Leave out the pictures, and write out exactly the lines from the beginning of the material to the line holding "COL = sc.collection", that line included, and nothing else.
── Provided data
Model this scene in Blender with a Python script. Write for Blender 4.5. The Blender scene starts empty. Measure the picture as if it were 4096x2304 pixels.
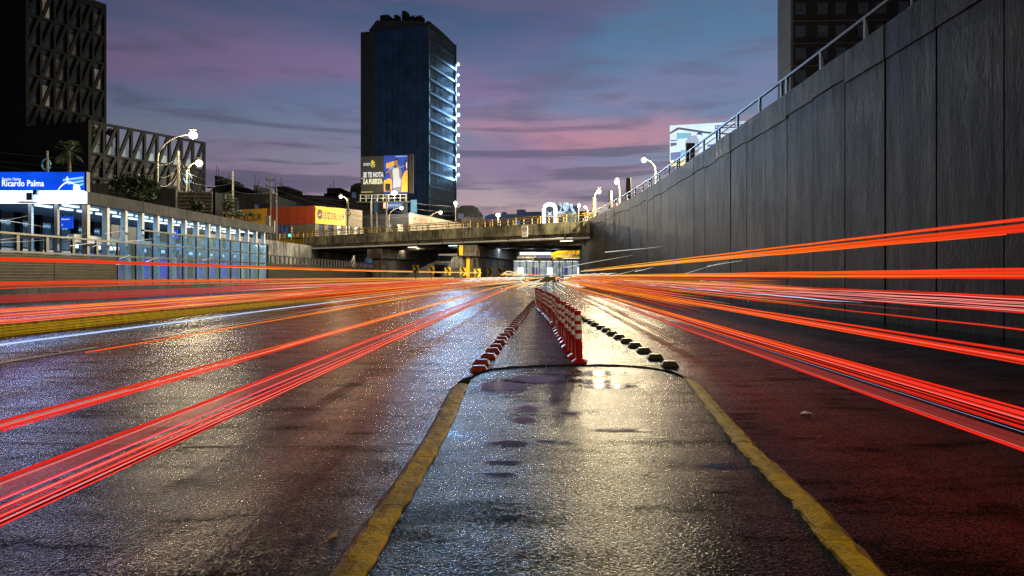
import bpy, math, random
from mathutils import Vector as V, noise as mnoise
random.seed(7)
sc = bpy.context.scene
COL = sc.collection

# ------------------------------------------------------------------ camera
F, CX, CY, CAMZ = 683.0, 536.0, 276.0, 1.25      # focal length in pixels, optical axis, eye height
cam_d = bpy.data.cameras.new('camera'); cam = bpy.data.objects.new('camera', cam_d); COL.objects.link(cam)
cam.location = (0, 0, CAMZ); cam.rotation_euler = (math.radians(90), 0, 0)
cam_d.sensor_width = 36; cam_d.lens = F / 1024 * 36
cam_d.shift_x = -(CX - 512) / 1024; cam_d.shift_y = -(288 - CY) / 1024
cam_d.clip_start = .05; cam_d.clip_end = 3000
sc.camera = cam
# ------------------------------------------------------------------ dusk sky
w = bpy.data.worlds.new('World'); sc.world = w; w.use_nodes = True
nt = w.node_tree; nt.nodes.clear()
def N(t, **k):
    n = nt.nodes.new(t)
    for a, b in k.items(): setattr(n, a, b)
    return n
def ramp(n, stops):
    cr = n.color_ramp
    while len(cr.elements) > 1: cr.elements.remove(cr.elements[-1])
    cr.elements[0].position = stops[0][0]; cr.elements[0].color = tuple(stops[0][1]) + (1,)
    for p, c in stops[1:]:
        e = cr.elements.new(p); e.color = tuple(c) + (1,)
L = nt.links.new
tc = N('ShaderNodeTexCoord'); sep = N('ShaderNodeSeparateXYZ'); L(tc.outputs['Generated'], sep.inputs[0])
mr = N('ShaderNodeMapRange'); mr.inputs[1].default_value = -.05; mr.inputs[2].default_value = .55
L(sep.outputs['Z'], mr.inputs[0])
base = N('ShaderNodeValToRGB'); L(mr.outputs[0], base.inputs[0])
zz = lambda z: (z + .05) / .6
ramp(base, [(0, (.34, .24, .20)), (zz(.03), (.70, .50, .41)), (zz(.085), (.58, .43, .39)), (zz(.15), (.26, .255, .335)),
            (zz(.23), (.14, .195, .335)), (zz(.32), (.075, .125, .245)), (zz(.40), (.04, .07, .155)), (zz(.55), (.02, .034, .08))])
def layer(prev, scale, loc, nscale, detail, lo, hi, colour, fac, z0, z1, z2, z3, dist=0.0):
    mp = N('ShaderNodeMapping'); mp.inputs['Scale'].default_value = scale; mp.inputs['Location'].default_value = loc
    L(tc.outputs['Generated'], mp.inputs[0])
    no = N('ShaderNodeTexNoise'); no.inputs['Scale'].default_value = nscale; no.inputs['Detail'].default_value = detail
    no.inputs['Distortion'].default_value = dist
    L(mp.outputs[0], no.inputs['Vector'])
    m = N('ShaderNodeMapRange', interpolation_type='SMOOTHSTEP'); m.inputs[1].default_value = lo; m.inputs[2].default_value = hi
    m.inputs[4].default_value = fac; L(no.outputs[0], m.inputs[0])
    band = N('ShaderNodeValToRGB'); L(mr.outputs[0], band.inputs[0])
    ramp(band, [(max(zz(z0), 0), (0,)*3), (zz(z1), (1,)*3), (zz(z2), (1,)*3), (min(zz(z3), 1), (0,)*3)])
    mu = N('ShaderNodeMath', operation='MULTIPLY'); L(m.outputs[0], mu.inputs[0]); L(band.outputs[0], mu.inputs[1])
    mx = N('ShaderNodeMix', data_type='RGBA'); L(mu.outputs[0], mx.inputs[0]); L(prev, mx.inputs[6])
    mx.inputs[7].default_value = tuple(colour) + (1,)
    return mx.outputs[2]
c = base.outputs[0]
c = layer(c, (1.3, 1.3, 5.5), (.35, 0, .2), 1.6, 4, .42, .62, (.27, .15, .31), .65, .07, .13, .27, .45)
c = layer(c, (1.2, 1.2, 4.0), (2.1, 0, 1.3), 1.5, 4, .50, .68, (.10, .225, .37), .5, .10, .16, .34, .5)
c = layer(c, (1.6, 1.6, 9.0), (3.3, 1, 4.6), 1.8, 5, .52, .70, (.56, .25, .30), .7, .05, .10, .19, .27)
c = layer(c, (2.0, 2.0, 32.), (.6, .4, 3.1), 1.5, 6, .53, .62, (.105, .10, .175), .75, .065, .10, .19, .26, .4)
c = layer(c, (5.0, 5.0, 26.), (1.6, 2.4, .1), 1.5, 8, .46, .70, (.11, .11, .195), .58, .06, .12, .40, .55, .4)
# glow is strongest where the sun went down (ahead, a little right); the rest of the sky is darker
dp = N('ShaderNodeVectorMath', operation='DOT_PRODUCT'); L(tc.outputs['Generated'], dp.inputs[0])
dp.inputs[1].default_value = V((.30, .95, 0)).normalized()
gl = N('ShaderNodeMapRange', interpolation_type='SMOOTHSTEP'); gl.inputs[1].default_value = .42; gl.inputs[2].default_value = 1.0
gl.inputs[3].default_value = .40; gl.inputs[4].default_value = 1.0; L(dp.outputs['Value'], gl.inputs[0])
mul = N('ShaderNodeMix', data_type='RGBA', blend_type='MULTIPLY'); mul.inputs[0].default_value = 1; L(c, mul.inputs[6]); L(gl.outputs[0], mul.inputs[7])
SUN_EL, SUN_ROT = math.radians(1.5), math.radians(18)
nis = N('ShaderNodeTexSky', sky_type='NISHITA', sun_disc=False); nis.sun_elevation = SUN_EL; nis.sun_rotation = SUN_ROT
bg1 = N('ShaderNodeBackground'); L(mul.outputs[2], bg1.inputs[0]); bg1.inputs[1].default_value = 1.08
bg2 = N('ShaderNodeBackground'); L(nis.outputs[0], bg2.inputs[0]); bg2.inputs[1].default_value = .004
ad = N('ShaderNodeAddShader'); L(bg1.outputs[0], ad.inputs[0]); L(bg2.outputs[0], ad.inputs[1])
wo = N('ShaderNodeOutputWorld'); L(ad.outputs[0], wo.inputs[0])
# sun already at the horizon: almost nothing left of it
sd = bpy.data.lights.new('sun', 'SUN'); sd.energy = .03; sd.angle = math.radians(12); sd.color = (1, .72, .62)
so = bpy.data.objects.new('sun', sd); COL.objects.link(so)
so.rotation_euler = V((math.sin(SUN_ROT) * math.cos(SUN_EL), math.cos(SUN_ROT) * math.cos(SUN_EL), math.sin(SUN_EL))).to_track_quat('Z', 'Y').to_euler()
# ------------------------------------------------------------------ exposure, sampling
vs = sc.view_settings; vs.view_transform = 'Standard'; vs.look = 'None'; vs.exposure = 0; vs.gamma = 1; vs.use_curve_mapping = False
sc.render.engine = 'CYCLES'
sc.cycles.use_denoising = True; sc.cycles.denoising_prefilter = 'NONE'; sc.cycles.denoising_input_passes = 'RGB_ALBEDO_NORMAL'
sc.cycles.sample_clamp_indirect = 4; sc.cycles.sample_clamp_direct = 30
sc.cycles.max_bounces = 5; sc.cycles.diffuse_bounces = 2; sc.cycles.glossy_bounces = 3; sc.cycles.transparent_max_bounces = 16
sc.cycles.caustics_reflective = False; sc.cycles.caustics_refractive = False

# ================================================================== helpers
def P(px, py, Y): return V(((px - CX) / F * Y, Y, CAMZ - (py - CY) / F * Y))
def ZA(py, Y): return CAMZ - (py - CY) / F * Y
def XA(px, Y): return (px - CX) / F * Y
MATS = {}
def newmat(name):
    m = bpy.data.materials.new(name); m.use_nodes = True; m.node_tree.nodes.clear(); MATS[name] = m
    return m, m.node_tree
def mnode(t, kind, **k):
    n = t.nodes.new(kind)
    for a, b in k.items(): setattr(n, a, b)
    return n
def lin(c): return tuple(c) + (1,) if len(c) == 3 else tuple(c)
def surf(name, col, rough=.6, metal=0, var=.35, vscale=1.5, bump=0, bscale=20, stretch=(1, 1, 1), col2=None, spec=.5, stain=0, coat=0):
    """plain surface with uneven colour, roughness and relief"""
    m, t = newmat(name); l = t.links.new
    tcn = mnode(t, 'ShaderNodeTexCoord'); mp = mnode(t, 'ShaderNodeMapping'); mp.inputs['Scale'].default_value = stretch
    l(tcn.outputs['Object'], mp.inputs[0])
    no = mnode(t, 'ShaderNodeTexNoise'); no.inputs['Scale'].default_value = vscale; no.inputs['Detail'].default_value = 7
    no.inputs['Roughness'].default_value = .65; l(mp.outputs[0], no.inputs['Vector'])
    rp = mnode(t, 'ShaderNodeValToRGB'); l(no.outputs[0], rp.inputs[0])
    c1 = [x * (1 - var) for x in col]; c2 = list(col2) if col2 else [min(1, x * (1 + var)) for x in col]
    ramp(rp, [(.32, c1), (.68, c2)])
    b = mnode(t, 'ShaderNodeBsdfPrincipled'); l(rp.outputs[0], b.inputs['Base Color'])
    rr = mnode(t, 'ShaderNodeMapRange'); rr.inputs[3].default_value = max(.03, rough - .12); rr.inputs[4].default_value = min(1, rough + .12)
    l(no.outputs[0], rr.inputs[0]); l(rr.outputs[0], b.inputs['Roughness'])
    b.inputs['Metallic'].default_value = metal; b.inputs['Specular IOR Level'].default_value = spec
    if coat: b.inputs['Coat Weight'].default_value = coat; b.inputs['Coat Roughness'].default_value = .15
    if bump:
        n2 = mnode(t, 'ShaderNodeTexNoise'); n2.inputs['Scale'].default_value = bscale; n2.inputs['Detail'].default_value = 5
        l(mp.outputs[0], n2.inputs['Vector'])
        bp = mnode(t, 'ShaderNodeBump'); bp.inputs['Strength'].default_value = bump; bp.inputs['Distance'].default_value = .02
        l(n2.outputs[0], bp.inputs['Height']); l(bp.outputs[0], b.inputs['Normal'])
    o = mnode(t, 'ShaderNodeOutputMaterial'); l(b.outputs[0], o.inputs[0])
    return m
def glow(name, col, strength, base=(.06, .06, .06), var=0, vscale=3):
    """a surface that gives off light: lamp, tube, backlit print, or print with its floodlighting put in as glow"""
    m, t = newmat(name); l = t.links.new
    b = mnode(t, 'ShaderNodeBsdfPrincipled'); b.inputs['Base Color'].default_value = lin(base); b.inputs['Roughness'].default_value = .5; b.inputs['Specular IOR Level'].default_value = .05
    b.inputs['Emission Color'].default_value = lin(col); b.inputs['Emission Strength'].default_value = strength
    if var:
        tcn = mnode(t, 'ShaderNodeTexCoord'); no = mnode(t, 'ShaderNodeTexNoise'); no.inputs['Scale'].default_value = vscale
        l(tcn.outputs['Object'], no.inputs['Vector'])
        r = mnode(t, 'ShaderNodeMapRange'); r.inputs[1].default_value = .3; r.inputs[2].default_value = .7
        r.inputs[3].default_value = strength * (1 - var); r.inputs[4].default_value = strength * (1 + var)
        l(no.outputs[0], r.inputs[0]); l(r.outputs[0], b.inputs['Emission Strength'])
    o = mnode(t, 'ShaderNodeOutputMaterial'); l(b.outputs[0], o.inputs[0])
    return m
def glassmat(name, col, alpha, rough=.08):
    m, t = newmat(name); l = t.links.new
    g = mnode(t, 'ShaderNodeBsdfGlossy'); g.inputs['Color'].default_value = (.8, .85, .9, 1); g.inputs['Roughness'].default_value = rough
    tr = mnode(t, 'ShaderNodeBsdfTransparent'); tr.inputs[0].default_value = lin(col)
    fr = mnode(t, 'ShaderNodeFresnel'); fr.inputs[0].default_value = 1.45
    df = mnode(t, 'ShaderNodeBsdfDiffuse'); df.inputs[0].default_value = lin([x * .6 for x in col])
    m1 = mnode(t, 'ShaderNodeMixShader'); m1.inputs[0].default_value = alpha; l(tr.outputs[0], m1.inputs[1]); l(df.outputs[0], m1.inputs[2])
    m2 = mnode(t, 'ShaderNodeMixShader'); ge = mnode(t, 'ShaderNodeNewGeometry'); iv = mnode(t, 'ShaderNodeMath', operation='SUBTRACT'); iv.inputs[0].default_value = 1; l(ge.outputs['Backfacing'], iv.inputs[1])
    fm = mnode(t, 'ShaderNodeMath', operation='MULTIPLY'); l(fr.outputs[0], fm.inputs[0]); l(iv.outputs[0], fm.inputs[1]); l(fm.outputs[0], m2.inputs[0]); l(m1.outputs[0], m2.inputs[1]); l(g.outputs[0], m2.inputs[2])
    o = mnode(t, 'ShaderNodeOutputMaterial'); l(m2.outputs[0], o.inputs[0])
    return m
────
* Written answer
Model this scene in Blender with a Python script. Write for Blender 4.5. The Blender scene starts empty. Measure the picture as if it were 4096x2304 pixels.
import bpy, math, random
from mathutils import Vector as V, noise as mnoise
random.seed(7)
sc = bpy.context.scene
COL = sc.collection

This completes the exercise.